Par un arrêt rendu en date du 16 mars 2021, la chambre sociale de la Cour d’appel parisienne a en effet, écarté l’application du barème considérant que l’indemnisation offerte au salarié par ledit barème était insuffisante à lui assurer une indemnisation adéquate et appropriée compte tenu de sa situation concrète et particulière à savoir son âge, son ancienneté, sa capacité à retrouver un nouvel emploi….

 

Le barème offrait entre 3 et 4 mois de salaire, la salariée concernée par cette décision a obtenu 7 mois de salaire auprès de la Cour qui a notamment retenu que cette somme proposée par le barème représentait à peine la moitié du préjudice subi en termes de diminution des ressources financières depuis son licenciement.

 

Le crépuscule ?

 

Il est une citation de Raymond Reddington selon laquelle « à court terme, la justice perd toujours face à la politique ».

 

Manifestement, le rapport de force semble inversé sur le sujet de l’indemnisation du salarié licencié sans cause réelle et sérieuse.

 

Le barème Macron connaît des temps bien difficiles et les garanties qu’il était censé offrir aux employeurs se voient sacrément ébranlées.

 

Nul ne sait si ses heures sont comptées en raison de ces juridictions contestataires et à l’approche d’une élection présidentielle au sort plus qu’incertain…

 

Partant et par souci de se tenir le plus éloigné possible des aléas judiciaires, l’employeur se doit de faire preuve d’une grande prudence lors de la mise en œuvre d’une procédure de licenciement.

 

Il lui est vivement conseillé de se rappeler qu’en cas de litige sur le caractère réel et sérieux du ou des motif(s) de licenciement, si un doute subsiste, il profite au salarié.

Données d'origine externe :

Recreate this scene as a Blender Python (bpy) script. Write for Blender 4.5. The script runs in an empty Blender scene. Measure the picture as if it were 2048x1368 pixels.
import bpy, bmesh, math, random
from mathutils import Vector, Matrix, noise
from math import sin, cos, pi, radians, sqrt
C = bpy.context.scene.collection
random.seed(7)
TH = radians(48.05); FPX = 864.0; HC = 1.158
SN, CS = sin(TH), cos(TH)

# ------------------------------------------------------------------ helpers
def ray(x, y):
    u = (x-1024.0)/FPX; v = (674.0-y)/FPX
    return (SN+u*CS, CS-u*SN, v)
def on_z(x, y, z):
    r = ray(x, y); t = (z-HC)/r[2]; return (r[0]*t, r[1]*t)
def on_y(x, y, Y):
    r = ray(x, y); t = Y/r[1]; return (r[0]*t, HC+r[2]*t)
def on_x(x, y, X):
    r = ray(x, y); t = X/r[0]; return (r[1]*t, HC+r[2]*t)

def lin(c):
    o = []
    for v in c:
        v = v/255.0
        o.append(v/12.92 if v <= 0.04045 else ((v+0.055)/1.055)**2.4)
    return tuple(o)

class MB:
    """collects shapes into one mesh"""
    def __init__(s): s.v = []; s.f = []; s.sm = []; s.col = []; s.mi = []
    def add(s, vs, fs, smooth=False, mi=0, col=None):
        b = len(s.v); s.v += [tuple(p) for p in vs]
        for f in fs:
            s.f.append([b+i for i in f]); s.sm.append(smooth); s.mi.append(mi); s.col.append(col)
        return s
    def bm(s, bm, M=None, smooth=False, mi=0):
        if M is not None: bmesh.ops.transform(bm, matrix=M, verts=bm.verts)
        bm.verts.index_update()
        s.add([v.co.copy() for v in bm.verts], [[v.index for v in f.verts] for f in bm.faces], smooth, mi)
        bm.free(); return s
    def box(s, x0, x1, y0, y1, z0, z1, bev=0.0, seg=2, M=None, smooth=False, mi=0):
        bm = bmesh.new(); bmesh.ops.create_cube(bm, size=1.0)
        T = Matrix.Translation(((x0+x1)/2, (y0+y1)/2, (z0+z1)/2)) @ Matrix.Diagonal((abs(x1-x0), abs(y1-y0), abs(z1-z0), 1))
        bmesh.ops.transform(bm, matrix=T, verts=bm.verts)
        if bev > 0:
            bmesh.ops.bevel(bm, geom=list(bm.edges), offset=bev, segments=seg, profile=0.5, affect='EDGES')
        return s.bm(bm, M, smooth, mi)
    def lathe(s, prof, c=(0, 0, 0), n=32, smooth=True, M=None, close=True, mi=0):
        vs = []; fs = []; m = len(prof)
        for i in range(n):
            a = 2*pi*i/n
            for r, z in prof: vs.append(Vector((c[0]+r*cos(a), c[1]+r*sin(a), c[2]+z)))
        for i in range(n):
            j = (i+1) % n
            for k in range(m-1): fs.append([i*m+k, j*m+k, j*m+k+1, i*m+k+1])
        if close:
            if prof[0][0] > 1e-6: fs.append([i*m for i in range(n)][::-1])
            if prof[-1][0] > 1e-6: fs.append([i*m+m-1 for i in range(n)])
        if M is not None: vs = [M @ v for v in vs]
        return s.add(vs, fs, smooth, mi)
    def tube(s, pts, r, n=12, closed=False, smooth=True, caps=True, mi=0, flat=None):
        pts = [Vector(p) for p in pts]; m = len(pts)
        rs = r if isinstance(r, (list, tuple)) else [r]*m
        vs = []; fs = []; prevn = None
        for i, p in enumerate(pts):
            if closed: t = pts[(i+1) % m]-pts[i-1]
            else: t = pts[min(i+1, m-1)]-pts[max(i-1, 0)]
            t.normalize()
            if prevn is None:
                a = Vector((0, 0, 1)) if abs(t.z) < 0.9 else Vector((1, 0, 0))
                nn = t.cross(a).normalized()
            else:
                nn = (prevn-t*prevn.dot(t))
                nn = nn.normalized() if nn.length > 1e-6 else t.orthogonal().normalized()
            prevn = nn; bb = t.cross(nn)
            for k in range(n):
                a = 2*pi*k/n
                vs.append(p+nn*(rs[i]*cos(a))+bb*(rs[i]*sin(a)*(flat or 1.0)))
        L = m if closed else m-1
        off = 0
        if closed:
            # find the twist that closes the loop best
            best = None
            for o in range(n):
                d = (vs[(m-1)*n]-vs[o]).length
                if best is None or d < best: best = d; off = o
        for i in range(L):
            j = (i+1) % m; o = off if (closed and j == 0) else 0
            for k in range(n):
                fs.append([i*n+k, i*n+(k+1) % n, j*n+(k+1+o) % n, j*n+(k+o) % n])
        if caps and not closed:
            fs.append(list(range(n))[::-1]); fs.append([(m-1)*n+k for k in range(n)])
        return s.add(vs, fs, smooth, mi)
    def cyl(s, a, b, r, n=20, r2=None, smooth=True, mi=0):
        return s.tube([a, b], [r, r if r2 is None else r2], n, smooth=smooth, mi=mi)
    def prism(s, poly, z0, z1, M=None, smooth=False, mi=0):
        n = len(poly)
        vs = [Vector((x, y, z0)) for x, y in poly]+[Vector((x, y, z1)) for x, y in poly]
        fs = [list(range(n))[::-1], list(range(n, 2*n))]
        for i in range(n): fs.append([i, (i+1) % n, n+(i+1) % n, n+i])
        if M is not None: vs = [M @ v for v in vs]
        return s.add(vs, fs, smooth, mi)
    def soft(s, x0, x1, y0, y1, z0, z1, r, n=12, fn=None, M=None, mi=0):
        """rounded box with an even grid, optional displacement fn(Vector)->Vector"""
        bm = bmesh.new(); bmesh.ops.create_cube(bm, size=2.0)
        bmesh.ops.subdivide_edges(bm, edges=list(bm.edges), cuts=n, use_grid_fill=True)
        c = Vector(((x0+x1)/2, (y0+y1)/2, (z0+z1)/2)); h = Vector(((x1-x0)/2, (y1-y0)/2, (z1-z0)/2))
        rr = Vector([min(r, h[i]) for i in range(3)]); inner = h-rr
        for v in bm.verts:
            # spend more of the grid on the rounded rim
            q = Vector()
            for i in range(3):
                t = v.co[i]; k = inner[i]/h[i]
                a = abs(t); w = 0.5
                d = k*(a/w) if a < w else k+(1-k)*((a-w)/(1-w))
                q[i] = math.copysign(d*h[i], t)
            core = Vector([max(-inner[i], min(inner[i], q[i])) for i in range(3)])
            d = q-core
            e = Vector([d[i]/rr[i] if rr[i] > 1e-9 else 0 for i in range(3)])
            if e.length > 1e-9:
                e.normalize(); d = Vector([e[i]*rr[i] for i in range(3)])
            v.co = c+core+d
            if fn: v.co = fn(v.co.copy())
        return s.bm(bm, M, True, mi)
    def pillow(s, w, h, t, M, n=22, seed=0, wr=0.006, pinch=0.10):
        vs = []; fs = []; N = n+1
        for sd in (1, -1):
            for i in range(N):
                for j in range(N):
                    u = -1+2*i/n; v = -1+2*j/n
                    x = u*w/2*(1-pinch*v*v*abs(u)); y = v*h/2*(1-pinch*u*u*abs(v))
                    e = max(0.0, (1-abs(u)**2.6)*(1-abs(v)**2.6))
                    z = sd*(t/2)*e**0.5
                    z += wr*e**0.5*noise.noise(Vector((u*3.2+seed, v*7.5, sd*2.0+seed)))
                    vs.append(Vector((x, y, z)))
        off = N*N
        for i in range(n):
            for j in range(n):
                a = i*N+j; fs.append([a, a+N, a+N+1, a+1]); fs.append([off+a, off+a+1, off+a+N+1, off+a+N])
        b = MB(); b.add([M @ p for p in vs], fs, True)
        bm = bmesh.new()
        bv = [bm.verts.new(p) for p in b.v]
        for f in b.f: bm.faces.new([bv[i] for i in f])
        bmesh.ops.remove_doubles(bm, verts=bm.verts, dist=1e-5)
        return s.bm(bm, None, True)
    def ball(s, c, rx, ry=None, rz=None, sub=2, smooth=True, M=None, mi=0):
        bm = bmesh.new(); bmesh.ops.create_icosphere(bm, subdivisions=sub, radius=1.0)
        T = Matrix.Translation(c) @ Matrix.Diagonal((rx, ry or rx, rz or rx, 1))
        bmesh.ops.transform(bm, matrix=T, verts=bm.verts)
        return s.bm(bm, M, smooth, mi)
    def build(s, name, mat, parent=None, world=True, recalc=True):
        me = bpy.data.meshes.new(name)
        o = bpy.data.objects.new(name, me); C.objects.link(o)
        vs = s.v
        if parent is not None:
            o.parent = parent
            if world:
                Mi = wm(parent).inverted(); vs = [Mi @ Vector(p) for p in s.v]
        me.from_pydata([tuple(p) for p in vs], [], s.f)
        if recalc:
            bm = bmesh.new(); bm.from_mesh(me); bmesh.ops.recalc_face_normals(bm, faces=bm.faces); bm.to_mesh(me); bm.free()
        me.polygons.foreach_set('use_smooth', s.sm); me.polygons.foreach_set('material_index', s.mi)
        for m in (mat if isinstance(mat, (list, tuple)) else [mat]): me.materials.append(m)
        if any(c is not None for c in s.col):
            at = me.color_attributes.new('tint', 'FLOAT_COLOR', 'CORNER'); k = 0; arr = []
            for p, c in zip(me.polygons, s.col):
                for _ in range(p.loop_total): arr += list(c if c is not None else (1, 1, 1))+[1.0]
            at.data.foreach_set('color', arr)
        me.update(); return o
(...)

Enfin, considérant la méfiance et l’exigence des tribunaux à l’égard de l’employeur, il faut s’assurer de disposer d’éléments de preuve corroborant la réalité (et la gravité le cas échéant) du ou des motifs de licenciement retenu(s), sans quoi le risque de condamnation sera élevé devant les tribunaux et l’impact financier possiblement calculé au-delà du barème querellé.